Exercise aim
Print the full listing exactly.

## Start Raw data

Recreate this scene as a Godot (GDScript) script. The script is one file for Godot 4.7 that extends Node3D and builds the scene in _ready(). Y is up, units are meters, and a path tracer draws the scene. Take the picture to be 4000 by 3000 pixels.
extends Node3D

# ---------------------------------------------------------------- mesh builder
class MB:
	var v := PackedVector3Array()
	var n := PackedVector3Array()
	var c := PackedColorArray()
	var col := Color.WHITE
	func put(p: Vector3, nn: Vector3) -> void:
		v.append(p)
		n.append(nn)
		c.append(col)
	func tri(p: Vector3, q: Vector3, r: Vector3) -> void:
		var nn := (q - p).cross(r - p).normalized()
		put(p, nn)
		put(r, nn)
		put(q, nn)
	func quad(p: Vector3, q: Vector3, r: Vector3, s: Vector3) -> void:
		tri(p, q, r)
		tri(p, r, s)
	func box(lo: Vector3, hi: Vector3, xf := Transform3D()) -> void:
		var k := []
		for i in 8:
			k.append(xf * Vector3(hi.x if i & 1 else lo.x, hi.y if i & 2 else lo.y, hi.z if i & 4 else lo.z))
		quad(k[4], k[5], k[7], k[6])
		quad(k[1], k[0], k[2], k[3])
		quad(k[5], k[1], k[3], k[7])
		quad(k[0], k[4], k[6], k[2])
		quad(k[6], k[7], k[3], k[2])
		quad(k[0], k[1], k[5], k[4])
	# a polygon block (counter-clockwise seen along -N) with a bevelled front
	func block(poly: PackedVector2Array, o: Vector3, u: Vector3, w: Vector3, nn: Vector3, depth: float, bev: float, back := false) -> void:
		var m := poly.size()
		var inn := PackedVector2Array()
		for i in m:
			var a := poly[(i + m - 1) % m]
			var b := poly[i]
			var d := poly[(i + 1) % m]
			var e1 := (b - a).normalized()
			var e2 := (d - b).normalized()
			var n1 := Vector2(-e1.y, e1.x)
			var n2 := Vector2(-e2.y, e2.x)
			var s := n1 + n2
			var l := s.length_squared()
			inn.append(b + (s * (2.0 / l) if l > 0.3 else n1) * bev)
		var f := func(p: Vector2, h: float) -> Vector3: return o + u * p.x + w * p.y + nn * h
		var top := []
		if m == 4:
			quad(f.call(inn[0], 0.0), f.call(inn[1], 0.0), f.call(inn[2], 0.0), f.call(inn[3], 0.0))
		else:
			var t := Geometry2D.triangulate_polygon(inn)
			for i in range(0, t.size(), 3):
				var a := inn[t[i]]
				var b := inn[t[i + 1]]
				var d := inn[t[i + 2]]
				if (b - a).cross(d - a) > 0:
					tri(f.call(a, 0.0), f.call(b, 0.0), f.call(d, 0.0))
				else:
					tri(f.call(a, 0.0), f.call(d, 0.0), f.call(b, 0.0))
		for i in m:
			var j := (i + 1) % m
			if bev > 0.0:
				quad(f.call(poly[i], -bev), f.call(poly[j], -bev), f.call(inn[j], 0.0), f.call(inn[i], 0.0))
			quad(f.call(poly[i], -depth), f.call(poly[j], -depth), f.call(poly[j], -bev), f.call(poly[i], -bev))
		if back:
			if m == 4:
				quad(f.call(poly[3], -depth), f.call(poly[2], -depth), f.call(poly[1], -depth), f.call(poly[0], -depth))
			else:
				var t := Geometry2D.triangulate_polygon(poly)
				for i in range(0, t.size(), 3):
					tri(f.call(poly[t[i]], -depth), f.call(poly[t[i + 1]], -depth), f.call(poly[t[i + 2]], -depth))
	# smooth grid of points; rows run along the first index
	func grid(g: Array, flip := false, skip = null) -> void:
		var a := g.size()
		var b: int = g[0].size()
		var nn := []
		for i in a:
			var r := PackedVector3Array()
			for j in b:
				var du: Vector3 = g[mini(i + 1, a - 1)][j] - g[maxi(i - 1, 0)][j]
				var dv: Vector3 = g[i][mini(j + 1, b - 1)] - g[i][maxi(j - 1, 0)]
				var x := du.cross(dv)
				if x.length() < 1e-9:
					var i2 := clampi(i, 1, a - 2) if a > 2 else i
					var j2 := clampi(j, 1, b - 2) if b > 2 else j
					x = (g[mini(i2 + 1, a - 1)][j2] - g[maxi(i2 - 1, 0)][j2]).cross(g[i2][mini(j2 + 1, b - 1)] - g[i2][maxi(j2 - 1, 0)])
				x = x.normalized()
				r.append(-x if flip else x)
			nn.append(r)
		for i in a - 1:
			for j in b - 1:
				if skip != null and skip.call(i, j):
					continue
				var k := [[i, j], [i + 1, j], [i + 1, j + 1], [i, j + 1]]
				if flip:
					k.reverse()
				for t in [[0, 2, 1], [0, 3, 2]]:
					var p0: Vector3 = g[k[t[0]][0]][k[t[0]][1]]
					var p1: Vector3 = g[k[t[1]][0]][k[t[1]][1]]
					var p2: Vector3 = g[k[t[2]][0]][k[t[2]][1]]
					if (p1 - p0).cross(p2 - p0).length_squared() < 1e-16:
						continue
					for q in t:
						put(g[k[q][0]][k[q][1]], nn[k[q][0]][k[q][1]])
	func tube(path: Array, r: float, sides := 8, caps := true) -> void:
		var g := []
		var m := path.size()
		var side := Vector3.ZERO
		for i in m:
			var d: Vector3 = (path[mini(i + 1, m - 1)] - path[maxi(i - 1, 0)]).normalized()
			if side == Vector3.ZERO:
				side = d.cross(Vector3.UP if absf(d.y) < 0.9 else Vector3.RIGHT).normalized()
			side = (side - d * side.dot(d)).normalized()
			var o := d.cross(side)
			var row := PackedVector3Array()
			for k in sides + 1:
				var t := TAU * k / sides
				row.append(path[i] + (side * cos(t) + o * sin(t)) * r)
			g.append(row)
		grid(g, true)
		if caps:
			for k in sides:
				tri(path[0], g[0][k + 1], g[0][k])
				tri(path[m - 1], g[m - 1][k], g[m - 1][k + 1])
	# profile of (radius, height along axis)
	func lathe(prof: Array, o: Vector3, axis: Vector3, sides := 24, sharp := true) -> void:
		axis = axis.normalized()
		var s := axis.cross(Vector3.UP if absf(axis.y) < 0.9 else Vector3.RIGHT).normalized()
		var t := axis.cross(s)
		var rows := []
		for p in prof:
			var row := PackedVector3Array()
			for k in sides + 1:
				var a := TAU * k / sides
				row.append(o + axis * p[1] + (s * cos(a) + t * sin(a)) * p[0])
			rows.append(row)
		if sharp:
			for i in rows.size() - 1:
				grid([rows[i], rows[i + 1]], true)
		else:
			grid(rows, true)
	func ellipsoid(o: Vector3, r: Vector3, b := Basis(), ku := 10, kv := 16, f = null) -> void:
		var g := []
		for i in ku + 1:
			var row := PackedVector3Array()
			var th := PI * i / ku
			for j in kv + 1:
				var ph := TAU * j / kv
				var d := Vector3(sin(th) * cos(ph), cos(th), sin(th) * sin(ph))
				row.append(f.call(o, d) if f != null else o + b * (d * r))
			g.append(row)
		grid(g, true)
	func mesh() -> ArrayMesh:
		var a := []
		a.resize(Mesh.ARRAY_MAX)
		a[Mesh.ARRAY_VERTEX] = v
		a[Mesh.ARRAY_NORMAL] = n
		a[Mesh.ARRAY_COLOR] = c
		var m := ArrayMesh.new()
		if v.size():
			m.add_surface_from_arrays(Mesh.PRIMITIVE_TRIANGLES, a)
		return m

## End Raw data

Task response
Recreate this scene as a Godot (GDScript) script. The script is one file for Godot 4.7 that extends Node3D and builds the scene in _ready(). Y is up, units are meters, and a path tracer draws the scene. Take the picture to be 4000 by 3000 pixels.
extends Node3D

# ---------------------------------------------------------------- mesh builder
class MB:
	var v := PackedVector3Array()
	var n := PackedVector3Array()
	var c := PackedColorArray()
	var col := Color.WHITE
	func put(p: Vector3, nn: Vector3) -> void:
		v.append(p)
		n.append(nn)
		c.append(col)
	func tri(p: Vector3, q: Vector3, r: Vector3) -> void:
		var nn := (q - p).cross(r - p).normalized()
		put(p, nn)
		put(r, nn)
		put(q, nn)
	func quad(p: Vector3, q: Vector3, r: Vector3, s: Vector3) -> void:
		tri(p, q, r)
		tri(p, r, s)
	func box(lo: Vector3, hi: Vector3, xf := Transform3D()) -> void:
		var k := []
		for i in 8:
			k.append(xf * Vector3(hi.x if i & 1 else lo.x, hi.y if i & 2 else lo.y, hi.z if i & 4 else lo.z))
		quad(k[4], k[5], k[7], k[6])
		quad(k[1], k[0], k[2], k[3])
		quad(k[5], k[1], k[3], k[7])
		quad(k[0], k[4], k[6], k[2])
		quad(k[6], k[7], k[3], k[2])
		quad(k[0], k[1], k[5], k[4])
	# a polygon block (counter-clockwise seen along -N) with a bevelled front
	func block(poly: PackedVector2Array, o: Vector3, u: Vector3, w: Vector3, nn: Vector3, depth: float, bev: float, back := false) -> void:
		var m := poly.size()
		var inn := PackedVector2Array()
		for i in m:
			var a := poly[(i + m - 1) % m]
			var b := poly[i]
			var d := poly[(i + 1) % m]
			var e1 := (b - a).normalized()
			var e2 := (d - b).normalized()
			var n1 := Vector2(-e1.y, e1.x)
			var n2 := Vector2(-e2.y, e2.x)
			var s := n1 + n2
			var l := s.length_squared()
			inn.append(b + (s * (2.0 / l) if l > 0.3 else n1) * bev)
		var f := func(p: Vector2, h: float) -> Vector3: return o + u * p.x + w * p.y + nn * h
		var top := []
		if m == 4:
			quad(f.call(inn[0], 0.0), f.call(inn[1], 0.0), f.call(inn[2], 0.0), f.call(inn[3], 0.0))
		else:
			var t := Geometry2D.triangulate_polygon(inn)
			for i in range(0, t.size(), 3):
				var a := inn[t[i]]
				var b := inn[t[i + 1]]
				var d := inn[t[i + 2]]
				if (b - a).cross(d - a) > 0:
					tri(f.call(a, 0.0), f.call(b, 0.0), f.call(d, 0.0))
				else:
					tri(f.call(a, 0.0), f.call(d, 0.0), f.call(b, 0.0))
		for i in m:
			var j := (i + 1) % m
			if bev > 0.0:
				quad(f.call(poly[i], -bev), f.call(poly[j], -bev), f.call(inn[j], 0.0), f.call(inn[i], 0.0))
			quad(f.call(poly[i], -depth), f.call(poly[j], -depth), f.call(poly[j], -bev), f.call(poly[i], -bev))
		if back:
			if m == 4:
				quad(f.call(poly[3], -depth), f.call(poly[2], -depth), f.call(poly[1], -depth), f.call(poly[0], -depth))
			else:
				var t := Geometry2D.triangulate_polygon(poly)
				for i in range(0, t.size(), 3):
					tri(f.call(poly[t[i]], -depth), f.call(poly[t[i + 1]], -depth), f.call(poly[t[i + 2]], -depth))
	# smooth grid of points; rows run along the first index
	func grid(g: Array, flip := false, skip = null) -> void:
		var a := g.size()
		var b: int = g[0].size()
		var nn := []
		for i in a:
			var r := PackedVector3Array()
			for j in b:
				var du: Vector3 = g[mini(i + 1, a - 1)][j] - g[maxi(i - 1, 0)][j]
				var dv: Vector3 = g[i][mini(j + 1, b - 1)] - g[i][maxi(j - 1, 0)]
				var x := du.cross(dv)
				if x.length() < 1e-9:
					var i2 := clampi(i, 1, a - 2) if a > 2 else i
					var j2 := clampi(j, 1, b - 2) if b > 2 else j
					x = (g[mini(i2 + 1, a - 1)][j2] - g[maxi(i2 - 1, 0)][j2]).cross(g[i2][mini(j2 + 1, b - 1)] - g[i2][maxi(j2 - 1, 0)])
				x = x.normalized()
				r.append(-x if flip else x)
			nn.append(r)
		for i in a - 1:
			for j in b - 1:
				if skip != null and skip.call(i, j):
					continue
				var k := [[i, j], [i + 1, j], [i + 1, j + 1], [i, j + 1]]
				if flip:
					k.reverse()
				for t in [[0, 2, 1], [0, 3, 2]]:
					var p0: Vector3 = g[k[t[0]][0]][k[t[0]][1]]
					var p1: Vector3 = g[k[t[1]][0]][k[t[1]][1]]
					var p2: Vector3 = g[k[t[2]][0]][k[t[2]][1]]
					if (p1 - p0).cross(p2 - p0).length_squared() < 1e-16:
						continue
					for q in t:
						put(g[k[q][0]][k[q][1]], nn[k[q][0]][k[q][1]])
	func tube(path: Array, r: float, sides := 8, caps := true) -> void:
		var g := []
		var m := path.size()
		var side := Vector3.ZERO
		for i in m:
			var d: Vector3 = (path[mini(i + 1, m - 1)] - path[maxi(i - 1, 0)]).normalized()
			if side == Vector3.ZERO:
				side = d.cross(Vector3.UP if absf(d.y) < 0.9 else Vector3.RIGHT).normalized()
			side = (side - d * side.dot(d)).normalized()
			var o := d.cross(side)
			var row := PackedVector3Array()
			for k in sides + 1:
				var t := TAU * k / sides
				row.append(path[i] + (side * cos(t) + o * sin(t)) * r)
			g.append(row)
		grid(g, true)
		if caps:
			for k in sides:
				tri(path[0], g[0][k + 1], g[0][k])
				tri(path[m - 1], g[m - 1][k], g[m - 1][k + 1])
	# profile of (radius, height along axis)
	func lathe(prof: Array, o: Vector3, axis: Vector3, sides := 24, sharp := true) -> void:
		axis = axis.normalized()
		var s := axis.cross(Vector3.UP if absf(axis.y) < 0.9 else Vector3.RIGHT).normalized()
		var t := axis.cross(s)
		var rows := []
		for p in prof:
			var row := PackedVector3Array()
			for k in sides + 1:
				var a := TAU * k / sides
				row.append(o + axis * p[1] + (s * cos(a) + t * sin(a)) * p[0])
			rows.append(row)
		if sharp:
			for i in rows.size() - 1:
				grid([rows[i], rows[i + 1]], true)
		else:
			grid(rows, true)
	func ellipsoid(o: Vector3, r: Vector3, b := Basis(), ku := 10, kv := 16, f = null) -> void:
		var g := []
		for i in ku + 1:
			var row := PackedVector3Array()
			var th := PI * i / ku
			for j in kv + 1:
				var ph := TAU * j / kv
				var d := Vector3(sin(th) * cos(ph), cos(th), sin(th) * sin(ph))
				row.append(f.call(o, d) if f != null else o + b * (d * r))
			g.append(row)
		grid(g, true)
	func mesh() -> ArrayMesh:
		var a := []
		a.resize(Mesh.ARRAY_MAX)
		a[Mesh.ARRAY_VERTEX] = v
		a[Mesh.ARRAY_NORMAL] = n
		a[Mesh.ARRAY_COLOR] = c
		var m := ArrayMesh.new()
		if v.size():
			m.add_surface_from_arrays(Mesh.PRIMITIVE_TRIANGLES, a)
		return m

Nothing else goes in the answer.